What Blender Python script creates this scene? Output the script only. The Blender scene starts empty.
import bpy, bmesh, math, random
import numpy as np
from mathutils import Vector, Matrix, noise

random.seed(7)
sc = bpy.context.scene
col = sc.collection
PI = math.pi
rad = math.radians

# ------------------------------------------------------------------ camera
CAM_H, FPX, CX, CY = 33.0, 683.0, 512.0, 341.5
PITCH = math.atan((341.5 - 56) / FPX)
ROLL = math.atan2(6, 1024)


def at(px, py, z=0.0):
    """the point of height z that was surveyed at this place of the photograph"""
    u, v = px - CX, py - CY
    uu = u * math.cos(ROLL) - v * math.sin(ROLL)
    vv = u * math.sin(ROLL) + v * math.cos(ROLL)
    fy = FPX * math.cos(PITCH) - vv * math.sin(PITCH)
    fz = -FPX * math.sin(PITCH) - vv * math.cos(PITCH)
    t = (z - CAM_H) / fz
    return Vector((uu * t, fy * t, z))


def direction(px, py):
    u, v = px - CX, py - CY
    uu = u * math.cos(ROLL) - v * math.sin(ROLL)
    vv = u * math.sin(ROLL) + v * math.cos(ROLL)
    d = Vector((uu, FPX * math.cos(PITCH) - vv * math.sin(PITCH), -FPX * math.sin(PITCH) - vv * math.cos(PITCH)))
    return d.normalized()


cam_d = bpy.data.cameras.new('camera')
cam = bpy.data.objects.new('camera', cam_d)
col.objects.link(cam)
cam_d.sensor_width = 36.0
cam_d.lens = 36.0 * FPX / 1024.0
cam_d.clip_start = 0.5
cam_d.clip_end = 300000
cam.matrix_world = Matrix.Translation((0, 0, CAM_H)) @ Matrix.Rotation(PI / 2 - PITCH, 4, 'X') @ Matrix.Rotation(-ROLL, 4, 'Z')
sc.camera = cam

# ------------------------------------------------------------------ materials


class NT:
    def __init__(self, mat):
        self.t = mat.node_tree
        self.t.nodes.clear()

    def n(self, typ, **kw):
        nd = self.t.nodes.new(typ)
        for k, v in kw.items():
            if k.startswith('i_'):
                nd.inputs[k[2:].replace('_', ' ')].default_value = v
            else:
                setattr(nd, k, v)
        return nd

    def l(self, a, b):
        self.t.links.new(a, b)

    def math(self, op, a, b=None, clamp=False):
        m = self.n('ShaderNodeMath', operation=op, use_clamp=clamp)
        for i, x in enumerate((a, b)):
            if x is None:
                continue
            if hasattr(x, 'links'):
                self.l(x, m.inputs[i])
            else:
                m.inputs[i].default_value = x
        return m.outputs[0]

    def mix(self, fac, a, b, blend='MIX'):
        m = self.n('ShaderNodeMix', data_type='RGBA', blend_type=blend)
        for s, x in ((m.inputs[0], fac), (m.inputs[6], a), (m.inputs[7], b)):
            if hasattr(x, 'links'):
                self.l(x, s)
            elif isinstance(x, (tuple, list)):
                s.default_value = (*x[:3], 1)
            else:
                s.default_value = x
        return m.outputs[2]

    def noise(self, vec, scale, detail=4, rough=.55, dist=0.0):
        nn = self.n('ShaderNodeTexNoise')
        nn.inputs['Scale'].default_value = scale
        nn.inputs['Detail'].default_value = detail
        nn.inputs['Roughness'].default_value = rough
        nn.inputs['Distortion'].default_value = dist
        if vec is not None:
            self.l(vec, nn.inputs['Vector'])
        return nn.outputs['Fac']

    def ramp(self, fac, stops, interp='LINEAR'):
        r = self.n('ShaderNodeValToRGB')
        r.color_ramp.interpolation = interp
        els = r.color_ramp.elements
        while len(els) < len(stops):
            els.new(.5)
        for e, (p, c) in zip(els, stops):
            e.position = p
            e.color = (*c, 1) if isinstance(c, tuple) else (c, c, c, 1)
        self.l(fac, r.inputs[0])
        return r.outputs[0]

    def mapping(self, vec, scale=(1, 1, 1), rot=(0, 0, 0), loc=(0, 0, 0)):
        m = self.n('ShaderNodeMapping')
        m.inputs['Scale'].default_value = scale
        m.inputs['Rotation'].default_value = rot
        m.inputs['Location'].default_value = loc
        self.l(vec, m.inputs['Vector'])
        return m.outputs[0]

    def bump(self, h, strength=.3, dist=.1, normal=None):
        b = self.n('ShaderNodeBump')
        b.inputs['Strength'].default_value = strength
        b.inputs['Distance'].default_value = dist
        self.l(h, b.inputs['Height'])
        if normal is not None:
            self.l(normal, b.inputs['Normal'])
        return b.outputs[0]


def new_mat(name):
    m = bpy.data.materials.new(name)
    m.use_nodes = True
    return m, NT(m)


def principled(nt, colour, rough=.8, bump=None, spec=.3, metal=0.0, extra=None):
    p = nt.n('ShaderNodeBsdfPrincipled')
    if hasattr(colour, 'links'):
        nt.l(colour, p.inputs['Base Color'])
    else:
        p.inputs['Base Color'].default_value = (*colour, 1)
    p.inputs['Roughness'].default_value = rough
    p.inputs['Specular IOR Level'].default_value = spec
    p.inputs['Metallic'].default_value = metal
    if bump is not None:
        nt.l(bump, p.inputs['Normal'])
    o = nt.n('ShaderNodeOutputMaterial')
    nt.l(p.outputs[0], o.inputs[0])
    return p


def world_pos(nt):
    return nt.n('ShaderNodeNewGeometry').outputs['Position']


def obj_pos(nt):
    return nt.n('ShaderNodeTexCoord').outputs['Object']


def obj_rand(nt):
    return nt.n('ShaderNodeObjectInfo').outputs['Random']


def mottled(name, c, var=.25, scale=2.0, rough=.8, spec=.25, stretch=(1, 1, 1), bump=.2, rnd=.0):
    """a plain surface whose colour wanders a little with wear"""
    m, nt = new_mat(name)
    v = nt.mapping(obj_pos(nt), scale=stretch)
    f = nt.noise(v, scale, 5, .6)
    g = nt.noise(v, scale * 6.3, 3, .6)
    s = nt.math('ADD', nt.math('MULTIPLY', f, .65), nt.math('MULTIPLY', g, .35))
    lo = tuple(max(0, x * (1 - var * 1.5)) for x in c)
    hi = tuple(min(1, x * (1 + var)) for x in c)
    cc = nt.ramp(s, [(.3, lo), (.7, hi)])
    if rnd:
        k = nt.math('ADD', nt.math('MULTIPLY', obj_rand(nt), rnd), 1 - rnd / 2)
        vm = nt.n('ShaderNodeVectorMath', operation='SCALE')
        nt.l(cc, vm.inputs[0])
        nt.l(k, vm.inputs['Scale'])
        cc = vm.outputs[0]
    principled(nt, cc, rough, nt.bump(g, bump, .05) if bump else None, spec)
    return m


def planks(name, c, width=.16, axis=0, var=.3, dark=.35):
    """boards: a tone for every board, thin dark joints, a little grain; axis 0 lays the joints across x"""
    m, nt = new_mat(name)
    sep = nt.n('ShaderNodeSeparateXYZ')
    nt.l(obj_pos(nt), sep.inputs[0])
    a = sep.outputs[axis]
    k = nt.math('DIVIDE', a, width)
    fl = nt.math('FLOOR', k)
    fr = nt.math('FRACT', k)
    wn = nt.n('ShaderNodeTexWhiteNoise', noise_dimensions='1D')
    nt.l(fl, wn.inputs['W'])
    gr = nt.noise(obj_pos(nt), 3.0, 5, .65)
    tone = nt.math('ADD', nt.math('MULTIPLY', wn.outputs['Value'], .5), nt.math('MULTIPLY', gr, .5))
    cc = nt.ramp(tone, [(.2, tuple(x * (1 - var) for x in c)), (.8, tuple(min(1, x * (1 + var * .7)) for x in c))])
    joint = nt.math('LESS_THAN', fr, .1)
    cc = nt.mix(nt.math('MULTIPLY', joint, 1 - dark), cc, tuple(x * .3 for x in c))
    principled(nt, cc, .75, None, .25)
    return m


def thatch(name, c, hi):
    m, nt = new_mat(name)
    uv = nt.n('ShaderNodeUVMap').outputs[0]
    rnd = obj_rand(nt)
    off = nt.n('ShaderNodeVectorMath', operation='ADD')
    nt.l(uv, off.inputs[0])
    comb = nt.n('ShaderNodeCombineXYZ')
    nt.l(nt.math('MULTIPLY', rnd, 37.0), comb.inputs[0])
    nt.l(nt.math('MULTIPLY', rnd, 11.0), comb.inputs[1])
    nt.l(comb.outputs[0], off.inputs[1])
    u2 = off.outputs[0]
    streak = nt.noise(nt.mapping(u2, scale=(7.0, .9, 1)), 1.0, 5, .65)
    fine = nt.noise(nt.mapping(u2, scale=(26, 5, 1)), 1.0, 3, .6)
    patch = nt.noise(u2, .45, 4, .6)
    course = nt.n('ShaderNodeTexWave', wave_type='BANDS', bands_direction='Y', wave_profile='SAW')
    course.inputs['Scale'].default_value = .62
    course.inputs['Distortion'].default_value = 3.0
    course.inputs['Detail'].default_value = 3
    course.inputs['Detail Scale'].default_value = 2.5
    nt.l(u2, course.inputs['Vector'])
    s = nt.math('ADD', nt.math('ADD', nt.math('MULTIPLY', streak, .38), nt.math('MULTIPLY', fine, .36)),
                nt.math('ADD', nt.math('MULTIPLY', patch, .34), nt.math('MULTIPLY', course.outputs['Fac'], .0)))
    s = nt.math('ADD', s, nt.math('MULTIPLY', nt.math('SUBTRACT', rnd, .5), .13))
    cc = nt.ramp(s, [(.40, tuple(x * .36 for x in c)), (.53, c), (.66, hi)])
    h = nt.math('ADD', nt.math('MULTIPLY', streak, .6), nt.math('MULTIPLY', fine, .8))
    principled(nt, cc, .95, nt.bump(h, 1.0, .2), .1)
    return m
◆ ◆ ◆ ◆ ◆
Return only the lines from the beginning of the material up to and including the line with "self.t.nodes.clear()", exactly as written.

■ ANSWER FOR THE TASK
What Blender Python script creates this scene? Output the script only. The Blender scene starts empty.
import bpy, bmesh, math, random
import numpy as np
from mathutils import Vector, Matrix, noise

random.seed(7)
sc = bpy.context.scene
col = sc.collection
PI = math.pi
rad = math.radians

# ------------------------------------------------------------------ camera
CAM_H, FPX, CX, CY = 33.0, 683.0, 512.0, 341.5
PITCH = math.atan((341.5 - 56) / FPX)
ROLL = math.atan2(6, 1024)


def at(px, py, z=0.0):
    """the point of height z that was surveyed at this place of the photograph"""
    u, v = px - CX, py - CY
    uu = u * math.cos(ROLL) - v * math.sin(ROLL)
    vv = u * math.sin(ROLL) + v * math.cos(ROLL)
    fy = FPX * math.cos(PITCH) - vv * math.sin(PITCH)
    fz = -FPX * math.sin(PITCH) - vv * math.cos(PITCH)
    t = (z - CAM_H) / fz
    return Vector((uu * t, fy * t, z))


def direction(px, py):
    u, v = px - CX, py - CY
    uu = u * math.cos(ROLL) - v * math.sin(ROLL)
    vv = u * math.sin(ROLL) + v * math.cos(ROLL)
    d = Vector((uu, FPX * math.cos(PITCH) - vv * math.sin(PITCH), -FPX * math.sin(PITCH) - vv * math.cos(PITCH)))
    return d.normalized()


cam_d = bpy.data.cameras.new('camera')
cam = bpy.data.objects.new('camera', cam_d)
col.objects.link(cam)
cam_d.sensor_width = 36.0
cam_d.lens = 36.0 * FPX / 1024.0
cam_d.clip_start = 0.5
cam_d.clip_end = 300000
cam.matrix_world = Matrix.Translation((0, 0, CAM_H)) @ Matrix.Rotation(PI / 2 - PITCH, 4, 'X') @ Matrix.Rotation(-ROLL, 4, 'Z')
sc.camera = cam

# ------------------------------------------------------------------ materials


class NT:
    def __init__(self, mat):
        self.t = mat.node_tree
        self.t.nodes.clear()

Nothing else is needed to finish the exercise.